▶ _What is needed_:
Produce word for word the lines of the data below running from the one that has "Keep writing the" to the one that has "the dark trees')", inclusive, and no others.

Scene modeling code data

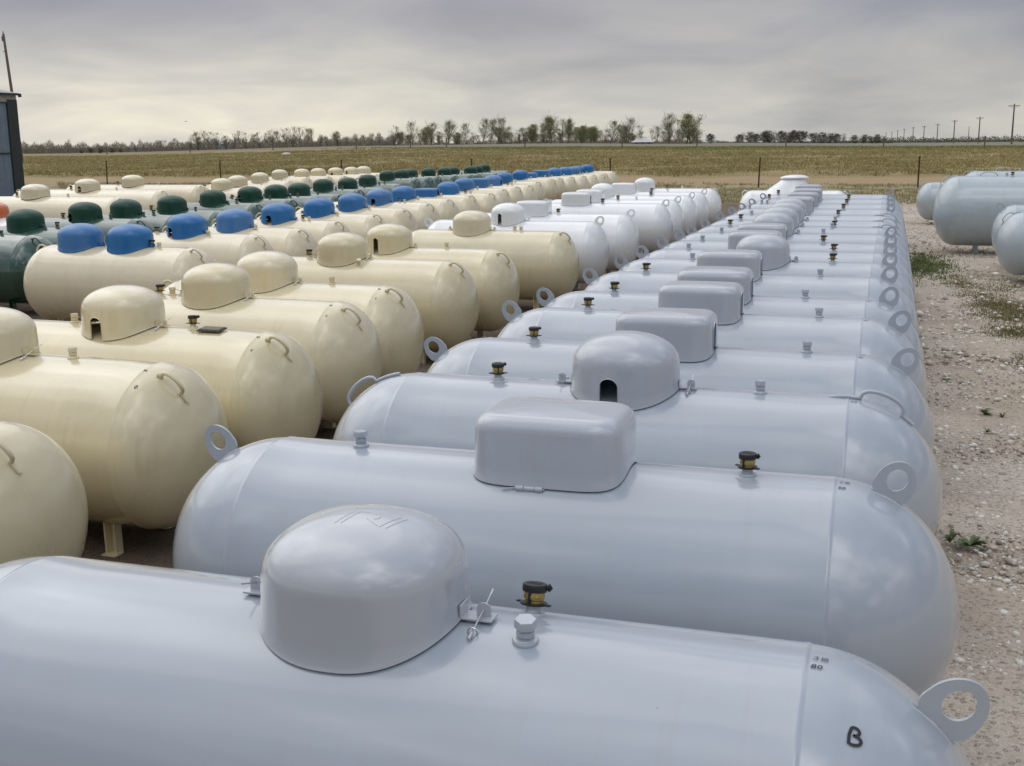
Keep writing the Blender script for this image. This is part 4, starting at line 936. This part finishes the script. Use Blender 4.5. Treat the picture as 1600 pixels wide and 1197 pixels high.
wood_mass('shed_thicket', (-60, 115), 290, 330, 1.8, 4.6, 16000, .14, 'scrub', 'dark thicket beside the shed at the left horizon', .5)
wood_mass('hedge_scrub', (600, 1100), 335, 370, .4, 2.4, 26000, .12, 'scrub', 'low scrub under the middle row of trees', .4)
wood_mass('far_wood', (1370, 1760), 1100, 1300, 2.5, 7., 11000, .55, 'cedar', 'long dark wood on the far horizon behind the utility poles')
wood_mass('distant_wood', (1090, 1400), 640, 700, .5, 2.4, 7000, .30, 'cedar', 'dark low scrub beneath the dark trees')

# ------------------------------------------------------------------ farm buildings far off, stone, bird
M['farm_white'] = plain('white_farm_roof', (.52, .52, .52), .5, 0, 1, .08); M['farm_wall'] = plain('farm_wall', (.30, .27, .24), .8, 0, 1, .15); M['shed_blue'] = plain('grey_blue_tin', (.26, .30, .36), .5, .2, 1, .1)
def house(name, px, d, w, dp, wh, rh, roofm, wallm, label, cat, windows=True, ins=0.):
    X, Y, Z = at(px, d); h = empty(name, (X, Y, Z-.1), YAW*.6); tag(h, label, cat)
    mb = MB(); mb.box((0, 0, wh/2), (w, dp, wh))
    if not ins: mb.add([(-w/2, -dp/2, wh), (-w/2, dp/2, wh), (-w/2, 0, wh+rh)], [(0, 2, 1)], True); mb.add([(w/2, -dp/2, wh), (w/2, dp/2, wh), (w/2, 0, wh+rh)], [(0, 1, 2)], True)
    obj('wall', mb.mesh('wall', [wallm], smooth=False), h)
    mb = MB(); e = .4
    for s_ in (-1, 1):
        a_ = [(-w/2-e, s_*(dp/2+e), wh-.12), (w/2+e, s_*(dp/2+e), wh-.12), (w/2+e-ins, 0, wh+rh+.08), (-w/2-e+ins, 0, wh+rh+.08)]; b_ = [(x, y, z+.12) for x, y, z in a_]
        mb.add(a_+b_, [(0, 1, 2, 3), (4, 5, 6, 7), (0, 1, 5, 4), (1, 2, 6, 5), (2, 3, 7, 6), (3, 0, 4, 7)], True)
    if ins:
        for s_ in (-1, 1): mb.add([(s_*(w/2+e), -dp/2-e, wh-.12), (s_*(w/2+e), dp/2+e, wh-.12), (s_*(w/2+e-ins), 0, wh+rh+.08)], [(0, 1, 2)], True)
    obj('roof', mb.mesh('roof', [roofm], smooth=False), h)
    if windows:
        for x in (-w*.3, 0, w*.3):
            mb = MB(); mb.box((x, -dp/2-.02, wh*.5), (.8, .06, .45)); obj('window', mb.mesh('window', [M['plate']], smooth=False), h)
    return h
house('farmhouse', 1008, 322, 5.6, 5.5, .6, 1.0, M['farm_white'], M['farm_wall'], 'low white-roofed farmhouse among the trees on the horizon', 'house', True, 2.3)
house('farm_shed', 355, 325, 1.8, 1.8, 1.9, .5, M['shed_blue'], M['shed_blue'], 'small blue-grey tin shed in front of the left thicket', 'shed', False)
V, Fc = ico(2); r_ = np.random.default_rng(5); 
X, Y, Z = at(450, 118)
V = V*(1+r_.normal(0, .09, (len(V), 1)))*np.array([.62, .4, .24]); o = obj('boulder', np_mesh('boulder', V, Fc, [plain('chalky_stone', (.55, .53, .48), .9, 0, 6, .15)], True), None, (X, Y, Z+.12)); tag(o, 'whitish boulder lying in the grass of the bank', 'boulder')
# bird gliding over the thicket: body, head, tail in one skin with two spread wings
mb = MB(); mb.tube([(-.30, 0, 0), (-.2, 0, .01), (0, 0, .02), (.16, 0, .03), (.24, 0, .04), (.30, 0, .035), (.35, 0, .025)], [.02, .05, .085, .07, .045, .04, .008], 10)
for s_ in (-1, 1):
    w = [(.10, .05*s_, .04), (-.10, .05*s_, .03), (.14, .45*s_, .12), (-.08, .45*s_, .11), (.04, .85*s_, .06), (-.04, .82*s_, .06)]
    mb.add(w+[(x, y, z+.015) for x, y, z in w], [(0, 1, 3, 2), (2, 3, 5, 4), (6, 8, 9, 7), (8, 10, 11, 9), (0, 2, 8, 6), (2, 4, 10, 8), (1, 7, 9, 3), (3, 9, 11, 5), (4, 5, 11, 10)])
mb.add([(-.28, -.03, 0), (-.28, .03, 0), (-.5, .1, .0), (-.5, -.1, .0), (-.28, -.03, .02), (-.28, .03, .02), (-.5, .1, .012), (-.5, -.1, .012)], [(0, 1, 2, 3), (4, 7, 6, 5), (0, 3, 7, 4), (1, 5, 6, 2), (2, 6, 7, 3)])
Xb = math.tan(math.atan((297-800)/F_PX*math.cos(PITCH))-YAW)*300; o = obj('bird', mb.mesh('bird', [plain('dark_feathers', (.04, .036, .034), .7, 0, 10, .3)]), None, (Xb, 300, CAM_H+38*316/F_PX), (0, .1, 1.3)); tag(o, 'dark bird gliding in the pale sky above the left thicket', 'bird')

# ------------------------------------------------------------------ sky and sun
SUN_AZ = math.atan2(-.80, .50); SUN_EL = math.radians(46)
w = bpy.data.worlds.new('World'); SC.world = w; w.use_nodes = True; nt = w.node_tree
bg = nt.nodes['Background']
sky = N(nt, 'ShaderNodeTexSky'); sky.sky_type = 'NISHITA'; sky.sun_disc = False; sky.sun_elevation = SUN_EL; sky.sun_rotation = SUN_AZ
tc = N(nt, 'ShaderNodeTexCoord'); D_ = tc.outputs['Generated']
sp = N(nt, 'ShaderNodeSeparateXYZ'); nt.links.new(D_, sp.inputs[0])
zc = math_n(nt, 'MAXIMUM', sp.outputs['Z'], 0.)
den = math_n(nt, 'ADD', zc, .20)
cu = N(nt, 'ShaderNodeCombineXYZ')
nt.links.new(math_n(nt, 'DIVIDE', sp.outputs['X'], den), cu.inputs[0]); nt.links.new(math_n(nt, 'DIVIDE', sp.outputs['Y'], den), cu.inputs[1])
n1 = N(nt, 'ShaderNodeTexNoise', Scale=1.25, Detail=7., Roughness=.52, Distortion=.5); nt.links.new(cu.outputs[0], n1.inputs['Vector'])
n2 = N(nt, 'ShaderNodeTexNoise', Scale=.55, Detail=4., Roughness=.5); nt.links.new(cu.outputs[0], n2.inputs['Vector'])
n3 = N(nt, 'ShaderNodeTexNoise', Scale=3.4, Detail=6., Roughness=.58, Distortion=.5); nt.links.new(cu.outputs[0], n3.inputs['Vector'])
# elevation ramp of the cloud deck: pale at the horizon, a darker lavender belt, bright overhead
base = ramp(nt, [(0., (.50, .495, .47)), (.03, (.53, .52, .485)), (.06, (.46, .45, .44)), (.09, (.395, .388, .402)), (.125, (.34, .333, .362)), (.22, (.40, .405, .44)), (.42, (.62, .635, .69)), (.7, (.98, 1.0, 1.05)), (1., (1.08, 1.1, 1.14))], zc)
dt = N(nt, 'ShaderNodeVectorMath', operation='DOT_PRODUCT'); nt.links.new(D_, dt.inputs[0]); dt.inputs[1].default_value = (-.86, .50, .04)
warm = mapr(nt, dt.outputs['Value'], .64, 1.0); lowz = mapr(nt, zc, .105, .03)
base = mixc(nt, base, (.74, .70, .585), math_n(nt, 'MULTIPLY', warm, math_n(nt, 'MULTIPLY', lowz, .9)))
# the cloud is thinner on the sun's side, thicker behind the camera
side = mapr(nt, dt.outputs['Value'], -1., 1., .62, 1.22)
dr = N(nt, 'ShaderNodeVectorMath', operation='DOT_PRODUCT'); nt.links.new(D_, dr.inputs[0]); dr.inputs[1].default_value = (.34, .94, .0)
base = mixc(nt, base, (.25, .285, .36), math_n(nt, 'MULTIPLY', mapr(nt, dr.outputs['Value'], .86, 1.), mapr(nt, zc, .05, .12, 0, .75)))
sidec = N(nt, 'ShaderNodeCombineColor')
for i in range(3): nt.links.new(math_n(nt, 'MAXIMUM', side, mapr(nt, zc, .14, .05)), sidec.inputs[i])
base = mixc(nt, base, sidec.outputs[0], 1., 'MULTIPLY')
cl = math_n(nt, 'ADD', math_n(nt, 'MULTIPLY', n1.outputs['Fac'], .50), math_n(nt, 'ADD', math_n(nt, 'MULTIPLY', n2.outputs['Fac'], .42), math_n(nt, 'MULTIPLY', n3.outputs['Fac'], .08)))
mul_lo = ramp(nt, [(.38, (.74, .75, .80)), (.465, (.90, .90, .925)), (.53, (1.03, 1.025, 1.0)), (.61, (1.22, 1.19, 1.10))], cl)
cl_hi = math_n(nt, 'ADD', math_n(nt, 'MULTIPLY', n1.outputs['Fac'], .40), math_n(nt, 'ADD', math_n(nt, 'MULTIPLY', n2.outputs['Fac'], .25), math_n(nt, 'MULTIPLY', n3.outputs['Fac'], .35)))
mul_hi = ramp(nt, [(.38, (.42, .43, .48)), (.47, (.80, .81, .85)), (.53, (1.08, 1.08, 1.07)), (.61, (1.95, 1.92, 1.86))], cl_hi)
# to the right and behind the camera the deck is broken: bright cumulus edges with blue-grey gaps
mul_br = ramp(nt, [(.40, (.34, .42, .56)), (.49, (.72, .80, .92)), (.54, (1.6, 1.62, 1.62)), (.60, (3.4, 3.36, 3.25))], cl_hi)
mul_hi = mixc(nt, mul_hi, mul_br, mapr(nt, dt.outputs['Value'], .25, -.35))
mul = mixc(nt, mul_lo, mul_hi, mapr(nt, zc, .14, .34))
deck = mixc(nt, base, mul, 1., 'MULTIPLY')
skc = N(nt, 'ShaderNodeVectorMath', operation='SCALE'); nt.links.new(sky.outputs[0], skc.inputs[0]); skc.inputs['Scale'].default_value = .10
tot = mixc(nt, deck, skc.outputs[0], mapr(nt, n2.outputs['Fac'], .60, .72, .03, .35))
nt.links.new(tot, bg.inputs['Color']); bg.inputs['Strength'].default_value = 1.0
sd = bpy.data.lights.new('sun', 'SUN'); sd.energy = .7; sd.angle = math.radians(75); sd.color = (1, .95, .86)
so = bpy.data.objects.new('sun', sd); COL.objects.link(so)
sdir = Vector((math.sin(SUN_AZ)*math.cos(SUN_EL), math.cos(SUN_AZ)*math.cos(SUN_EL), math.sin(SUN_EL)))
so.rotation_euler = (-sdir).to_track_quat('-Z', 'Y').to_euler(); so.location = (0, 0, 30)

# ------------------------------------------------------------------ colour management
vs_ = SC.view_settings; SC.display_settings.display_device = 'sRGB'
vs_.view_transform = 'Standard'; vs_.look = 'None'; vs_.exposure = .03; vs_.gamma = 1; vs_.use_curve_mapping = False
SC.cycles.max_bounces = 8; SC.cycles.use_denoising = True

--

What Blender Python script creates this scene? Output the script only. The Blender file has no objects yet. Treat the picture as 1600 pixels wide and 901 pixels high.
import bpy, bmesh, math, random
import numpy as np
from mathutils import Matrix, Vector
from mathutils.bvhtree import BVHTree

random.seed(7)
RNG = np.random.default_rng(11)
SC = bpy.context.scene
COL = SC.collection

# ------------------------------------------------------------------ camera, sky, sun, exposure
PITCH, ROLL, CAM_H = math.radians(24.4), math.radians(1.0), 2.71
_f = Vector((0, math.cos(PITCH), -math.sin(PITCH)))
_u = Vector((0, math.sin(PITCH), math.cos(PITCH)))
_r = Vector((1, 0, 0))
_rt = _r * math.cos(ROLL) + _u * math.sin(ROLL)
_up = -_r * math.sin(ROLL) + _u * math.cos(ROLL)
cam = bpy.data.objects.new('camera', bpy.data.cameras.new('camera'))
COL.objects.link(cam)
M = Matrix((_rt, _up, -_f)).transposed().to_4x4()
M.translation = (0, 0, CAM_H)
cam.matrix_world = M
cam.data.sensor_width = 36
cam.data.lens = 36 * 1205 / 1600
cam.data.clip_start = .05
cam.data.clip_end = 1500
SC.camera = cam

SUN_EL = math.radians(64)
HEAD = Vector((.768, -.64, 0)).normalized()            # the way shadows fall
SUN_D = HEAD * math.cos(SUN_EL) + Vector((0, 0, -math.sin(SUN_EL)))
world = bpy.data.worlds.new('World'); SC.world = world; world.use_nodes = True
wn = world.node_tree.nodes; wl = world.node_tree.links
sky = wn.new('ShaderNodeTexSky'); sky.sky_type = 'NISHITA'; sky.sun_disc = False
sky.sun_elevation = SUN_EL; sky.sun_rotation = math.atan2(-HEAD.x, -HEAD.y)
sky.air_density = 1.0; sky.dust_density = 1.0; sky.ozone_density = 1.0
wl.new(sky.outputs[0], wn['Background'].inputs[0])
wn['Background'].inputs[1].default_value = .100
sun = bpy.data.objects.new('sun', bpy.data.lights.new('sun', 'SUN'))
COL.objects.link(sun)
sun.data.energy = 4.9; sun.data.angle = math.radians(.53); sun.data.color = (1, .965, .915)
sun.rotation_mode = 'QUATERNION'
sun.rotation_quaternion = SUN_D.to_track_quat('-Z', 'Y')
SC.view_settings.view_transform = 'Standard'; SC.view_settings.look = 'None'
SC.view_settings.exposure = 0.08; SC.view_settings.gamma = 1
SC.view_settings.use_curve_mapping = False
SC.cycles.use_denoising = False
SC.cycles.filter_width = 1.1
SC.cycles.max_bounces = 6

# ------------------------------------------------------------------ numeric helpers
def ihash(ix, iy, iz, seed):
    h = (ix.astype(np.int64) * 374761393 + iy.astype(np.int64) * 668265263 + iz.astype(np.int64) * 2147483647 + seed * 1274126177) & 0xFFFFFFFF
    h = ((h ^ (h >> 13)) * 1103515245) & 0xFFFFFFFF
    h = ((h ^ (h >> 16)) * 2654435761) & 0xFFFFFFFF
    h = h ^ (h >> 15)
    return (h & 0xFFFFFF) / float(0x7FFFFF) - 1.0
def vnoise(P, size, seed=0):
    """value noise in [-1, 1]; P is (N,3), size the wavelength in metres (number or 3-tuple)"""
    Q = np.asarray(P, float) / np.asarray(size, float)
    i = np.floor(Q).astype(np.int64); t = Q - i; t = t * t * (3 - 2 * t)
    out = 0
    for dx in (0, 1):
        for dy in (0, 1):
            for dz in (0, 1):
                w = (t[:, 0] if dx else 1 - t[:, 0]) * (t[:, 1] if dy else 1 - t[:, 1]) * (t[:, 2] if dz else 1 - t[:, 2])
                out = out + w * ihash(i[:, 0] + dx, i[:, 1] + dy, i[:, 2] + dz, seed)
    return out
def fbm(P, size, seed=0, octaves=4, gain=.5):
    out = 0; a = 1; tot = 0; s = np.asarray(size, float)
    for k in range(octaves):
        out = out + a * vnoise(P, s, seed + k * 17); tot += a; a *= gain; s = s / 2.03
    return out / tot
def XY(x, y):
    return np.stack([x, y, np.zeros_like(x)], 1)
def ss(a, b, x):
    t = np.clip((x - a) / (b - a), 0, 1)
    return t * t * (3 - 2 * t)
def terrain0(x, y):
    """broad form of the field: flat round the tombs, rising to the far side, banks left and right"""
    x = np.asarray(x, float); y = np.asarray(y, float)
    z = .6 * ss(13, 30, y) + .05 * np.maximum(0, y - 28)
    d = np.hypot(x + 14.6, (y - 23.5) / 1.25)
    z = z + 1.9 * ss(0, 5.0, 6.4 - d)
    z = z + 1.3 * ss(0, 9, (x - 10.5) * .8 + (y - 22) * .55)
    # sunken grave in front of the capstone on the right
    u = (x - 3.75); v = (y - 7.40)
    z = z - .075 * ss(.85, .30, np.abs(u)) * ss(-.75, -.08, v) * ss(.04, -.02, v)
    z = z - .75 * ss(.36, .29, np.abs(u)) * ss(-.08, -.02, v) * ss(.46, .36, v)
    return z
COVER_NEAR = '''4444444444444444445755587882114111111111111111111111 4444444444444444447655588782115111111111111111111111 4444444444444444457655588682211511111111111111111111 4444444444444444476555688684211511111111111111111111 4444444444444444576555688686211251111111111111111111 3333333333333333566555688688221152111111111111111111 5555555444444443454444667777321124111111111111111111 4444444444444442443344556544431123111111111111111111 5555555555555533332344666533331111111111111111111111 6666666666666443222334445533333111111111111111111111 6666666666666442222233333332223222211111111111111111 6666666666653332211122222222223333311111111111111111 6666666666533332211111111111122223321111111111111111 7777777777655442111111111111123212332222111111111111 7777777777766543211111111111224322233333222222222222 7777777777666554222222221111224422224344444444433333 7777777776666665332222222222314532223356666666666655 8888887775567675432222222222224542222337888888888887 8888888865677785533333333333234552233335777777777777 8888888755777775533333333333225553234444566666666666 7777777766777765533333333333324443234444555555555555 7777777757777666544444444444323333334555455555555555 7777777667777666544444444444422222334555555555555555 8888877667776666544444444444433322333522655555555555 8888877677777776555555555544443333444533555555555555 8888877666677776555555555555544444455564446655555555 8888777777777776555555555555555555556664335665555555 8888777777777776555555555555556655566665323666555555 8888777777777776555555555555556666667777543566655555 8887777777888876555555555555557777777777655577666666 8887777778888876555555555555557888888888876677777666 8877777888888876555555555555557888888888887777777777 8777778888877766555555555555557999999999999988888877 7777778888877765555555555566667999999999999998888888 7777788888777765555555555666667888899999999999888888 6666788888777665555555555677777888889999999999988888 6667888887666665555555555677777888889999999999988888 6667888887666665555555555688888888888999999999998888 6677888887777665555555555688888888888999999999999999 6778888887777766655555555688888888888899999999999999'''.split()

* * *

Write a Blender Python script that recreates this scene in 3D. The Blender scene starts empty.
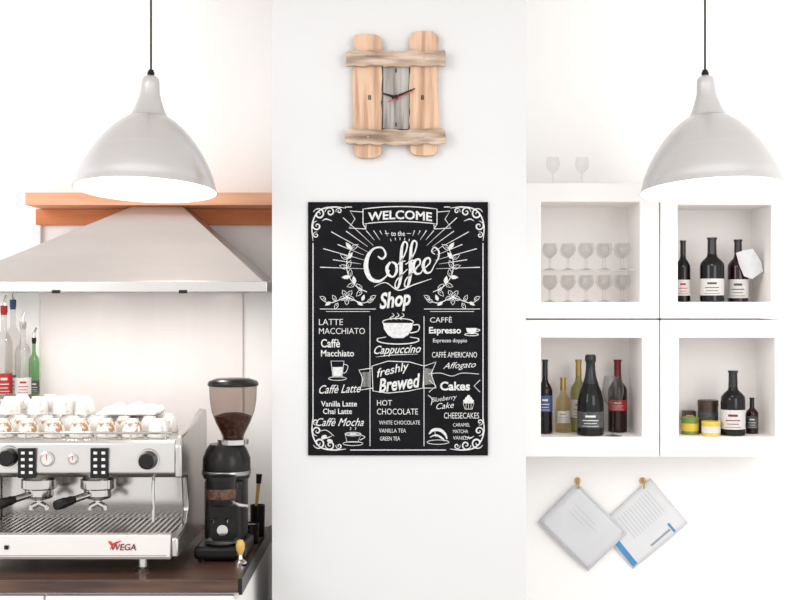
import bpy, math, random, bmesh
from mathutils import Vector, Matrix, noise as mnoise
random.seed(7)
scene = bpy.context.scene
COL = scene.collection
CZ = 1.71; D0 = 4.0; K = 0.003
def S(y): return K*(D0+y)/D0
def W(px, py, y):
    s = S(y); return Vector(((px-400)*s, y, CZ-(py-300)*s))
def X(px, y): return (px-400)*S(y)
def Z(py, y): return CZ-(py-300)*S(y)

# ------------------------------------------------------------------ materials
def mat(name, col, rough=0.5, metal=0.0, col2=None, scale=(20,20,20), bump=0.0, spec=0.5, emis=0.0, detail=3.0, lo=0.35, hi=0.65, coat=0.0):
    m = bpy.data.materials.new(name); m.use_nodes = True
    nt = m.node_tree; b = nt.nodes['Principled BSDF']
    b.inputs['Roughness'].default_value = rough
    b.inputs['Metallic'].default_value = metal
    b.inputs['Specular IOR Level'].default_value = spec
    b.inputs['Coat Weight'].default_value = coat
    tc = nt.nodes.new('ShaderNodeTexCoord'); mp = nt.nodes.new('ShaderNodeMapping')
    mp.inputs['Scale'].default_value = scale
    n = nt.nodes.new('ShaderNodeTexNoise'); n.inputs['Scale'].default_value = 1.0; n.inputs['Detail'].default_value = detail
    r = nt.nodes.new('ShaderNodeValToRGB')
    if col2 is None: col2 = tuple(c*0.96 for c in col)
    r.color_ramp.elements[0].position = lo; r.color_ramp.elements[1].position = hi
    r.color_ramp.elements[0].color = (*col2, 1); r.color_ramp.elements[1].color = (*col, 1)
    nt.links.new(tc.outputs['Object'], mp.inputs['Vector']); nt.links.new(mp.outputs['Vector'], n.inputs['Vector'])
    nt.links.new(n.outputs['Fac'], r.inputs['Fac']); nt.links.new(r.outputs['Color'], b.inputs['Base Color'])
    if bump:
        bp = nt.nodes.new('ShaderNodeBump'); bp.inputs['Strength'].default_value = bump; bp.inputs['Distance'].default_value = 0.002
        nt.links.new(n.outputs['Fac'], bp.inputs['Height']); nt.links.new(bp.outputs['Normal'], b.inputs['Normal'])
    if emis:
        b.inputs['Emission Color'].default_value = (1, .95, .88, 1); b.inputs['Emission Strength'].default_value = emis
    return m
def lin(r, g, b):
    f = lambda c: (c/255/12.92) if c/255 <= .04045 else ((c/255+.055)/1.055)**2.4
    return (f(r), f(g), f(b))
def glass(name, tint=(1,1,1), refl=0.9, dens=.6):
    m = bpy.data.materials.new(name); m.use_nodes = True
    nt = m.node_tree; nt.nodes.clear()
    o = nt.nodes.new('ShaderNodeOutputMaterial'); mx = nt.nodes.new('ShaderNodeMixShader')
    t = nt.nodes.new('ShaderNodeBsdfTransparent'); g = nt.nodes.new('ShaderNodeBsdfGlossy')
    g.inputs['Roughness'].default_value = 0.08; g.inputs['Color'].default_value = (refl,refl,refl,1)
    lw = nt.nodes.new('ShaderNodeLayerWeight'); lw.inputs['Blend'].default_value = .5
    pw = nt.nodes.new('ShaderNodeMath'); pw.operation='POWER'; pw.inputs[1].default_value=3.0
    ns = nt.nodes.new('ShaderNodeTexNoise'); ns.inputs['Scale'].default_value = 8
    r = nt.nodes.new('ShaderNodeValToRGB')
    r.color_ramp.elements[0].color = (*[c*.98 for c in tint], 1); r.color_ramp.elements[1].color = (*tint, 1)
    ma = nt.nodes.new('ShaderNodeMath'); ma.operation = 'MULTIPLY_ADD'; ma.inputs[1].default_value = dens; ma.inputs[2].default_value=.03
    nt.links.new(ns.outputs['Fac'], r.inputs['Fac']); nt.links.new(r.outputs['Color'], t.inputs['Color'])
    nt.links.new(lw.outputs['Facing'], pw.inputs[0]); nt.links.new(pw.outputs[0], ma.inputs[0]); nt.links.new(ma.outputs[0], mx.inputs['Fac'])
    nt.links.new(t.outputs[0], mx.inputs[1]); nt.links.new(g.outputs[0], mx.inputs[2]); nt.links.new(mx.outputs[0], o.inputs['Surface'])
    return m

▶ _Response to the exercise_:
Keep writing the Blender script for this image. This is part 4, starting at line 936. This part finishes the script. Use Blender 4.5. Treat the picture as 1600 pixels wide and 1197 pixels high.
wood_mass('shed_thicket', (-60, 115), 290, 330, 1.8, 4.6, 16000, .14, 'scrub', 'dark thicket beside the shed at the left horizon', .5)
wood_mass('hedge_scrub', (600, 1100), 335, 370, .4, 2.4, 26000, .12, 'scrub', 'low scrub under the middle row of trees', .4)
wood_mass('far_wood', (1370, 1760), 1100, 1300, 2.5, 7., 11000, .55, 'cedar', 'long dark wood on the far horizon behind the utility poles')
wood_mass('distant_wood', (1090, 1400), 640, 700, .5, 2.4, 7000, .30, 'cedar', 'dark low scrub beneath the dark trees')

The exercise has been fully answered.